An anonymous commenter pointed out

An anonymous commenter pointed out that my post before last about this wasn't complete.

From Foreign Policy magazine, an interview with Nibras Kazimi:

My mother’s family is Kurdish, and they’re Talibanis. My mother’s village was targeted during the Anfal. They dug up the cemeteries, and my grandfather’s grave was dug up. They were stamping out traces of people. It was vindictive, and it wasn’t unique to my mother’s village. It happened across many of the villages that were affected by the Anfal campaign. And through marriage, we had relatives who were directly affected by the chemical bombings at Halabja. On my father’s side, the ones that had registered as Persian nationals rather than as Ottoman nationals were deported to Iran. Some of the young men were seized, and they spent years in prison, some of them executed.
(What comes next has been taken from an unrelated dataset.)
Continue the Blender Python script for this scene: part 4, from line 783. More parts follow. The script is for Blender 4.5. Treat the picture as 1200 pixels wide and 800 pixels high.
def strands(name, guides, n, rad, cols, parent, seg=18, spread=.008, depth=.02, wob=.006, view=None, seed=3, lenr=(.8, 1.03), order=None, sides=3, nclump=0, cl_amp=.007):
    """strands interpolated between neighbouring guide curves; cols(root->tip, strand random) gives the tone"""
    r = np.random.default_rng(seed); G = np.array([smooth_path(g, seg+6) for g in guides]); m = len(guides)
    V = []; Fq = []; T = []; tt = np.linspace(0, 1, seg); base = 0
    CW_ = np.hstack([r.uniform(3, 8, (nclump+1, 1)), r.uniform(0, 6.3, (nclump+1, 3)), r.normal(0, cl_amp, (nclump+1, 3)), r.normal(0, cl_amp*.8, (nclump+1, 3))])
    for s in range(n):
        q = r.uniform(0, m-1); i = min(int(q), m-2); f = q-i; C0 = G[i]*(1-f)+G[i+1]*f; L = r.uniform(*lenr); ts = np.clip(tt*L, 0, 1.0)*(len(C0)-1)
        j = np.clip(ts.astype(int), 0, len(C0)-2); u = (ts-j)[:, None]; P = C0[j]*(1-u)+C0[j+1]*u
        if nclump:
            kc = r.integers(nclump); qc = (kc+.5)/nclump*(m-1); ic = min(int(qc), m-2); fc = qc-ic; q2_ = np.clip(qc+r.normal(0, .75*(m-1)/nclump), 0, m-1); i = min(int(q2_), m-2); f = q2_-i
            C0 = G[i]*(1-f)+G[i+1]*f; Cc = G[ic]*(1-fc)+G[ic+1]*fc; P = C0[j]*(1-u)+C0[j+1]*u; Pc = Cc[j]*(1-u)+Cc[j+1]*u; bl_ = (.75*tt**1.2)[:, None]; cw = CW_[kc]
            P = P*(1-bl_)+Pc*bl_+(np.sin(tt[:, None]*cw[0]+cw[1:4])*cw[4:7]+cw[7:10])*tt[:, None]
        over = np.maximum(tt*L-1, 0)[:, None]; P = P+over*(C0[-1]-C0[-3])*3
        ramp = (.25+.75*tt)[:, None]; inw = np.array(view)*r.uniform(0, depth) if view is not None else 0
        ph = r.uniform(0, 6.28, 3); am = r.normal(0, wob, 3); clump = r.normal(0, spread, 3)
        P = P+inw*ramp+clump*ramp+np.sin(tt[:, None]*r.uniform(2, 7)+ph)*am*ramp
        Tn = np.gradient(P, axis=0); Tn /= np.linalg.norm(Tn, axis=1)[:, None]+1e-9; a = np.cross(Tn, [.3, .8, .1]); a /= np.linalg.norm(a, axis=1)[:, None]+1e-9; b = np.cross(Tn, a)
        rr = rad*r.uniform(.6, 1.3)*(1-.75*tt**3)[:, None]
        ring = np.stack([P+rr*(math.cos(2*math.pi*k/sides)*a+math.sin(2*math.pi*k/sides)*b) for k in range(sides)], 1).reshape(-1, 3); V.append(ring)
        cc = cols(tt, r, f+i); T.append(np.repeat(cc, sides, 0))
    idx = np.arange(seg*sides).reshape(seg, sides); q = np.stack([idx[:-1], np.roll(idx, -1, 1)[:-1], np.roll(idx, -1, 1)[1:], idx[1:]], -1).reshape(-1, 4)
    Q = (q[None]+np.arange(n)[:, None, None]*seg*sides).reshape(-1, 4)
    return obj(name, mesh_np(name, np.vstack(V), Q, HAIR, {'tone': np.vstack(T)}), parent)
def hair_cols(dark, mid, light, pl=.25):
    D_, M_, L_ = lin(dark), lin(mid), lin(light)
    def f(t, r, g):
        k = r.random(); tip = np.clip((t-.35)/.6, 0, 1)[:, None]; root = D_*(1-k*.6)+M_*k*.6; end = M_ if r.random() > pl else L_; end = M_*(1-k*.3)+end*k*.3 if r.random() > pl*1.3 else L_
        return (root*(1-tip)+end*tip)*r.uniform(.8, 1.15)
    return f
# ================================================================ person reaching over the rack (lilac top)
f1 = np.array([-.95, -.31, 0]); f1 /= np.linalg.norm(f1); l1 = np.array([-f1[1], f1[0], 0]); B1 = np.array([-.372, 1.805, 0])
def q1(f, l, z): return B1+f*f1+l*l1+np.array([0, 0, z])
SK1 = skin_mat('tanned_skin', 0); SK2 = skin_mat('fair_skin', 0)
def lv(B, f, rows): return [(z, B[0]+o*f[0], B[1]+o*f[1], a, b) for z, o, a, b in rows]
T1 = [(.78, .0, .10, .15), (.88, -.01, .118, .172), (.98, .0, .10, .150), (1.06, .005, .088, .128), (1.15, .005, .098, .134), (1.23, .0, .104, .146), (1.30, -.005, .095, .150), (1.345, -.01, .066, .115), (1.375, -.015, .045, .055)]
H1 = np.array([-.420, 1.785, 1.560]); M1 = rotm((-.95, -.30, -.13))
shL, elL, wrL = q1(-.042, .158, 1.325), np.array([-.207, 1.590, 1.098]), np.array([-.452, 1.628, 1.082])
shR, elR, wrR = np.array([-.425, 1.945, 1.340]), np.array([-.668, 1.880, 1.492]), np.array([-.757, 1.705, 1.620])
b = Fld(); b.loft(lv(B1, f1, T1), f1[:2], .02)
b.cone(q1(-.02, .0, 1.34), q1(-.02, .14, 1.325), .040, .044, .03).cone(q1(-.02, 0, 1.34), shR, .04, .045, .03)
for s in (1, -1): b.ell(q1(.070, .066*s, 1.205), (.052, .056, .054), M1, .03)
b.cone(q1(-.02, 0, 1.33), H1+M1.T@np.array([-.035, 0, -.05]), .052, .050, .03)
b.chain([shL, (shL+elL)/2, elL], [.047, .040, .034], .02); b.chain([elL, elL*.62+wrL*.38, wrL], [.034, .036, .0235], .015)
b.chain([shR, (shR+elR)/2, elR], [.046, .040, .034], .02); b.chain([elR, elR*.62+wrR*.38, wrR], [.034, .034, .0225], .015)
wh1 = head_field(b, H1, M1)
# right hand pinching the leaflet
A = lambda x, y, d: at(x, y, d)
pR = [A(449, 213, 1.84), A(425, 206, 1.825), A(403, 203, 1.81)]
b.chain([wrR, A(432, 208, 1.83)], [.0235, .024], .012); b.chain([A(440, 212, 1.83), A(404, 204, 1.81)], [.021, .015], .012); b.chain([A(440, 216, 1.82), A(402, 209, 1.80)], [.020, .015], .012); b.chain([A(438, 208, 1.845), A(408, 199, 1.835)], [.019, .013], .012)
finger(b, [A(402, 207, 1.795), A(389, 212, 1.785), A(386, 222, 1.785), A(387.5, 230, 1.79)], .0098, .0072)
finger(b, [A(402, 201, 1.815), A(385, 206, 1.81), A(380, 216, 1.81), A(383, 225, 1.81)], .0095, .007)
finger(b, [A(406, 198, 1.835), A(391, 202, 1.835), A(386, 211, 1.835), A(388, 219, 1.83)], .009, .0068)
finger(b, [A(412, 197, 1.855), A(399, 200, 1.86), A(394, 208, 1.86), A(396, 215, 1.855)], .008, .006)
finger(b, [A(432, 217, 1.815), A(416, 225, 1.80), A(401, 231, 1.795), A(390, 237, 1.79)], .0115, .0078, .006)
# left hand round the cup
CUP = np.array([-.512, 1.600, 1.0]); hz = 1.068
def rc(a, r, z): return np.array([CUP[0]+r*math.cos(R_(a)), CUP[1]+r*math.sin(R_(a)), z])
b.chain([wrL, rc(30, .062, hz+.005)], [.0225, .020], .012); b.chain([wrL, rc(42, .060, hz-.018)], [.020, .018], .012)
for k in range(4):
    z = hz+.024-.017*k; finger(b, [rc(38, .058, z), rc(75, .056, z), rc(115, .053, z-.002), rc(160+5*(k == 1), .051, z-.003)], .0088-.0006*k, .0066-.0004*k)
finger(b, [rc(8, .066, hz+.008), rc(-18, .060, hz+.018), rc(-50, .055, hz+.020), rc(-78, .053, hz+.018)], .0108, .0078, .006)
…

You know, the usual Iraq story. My father’s people were Shiite Arabs from Kazimiya, a formerly independent town that has become a northern suburb of Baghdad. It’s actually where Saddam was executed, in the military intelligence complex.

So both sides of his family experienced terrible atrocities from Saddam and his allies. His father's family was indeed Sunni - but Sunni Kurds. Few of us have ever demonstrated the sort of forgiveness that would enable us to criticize him. At the same time, the people who have been put in charge of American forces after hard experience both say we cannot win this war by force alone. If they are wrong, someone should come up with a better plan than that of Petraeus and Gates. If they are right, we need to remember that Nibras Kazimi isn't an ally of those with a realistic plan for victory. This civil war will not lead to an extinction of all violent Sunni's, but of a generation brought up to believe that suicide bombing is heroic. At best the infighting gives us a little time. I don't know if Al Qaeda can change course again or not, but even if not history has many examples of civil wars breeding more and more violence and hatred, rather than leading to the death of the violent and peace.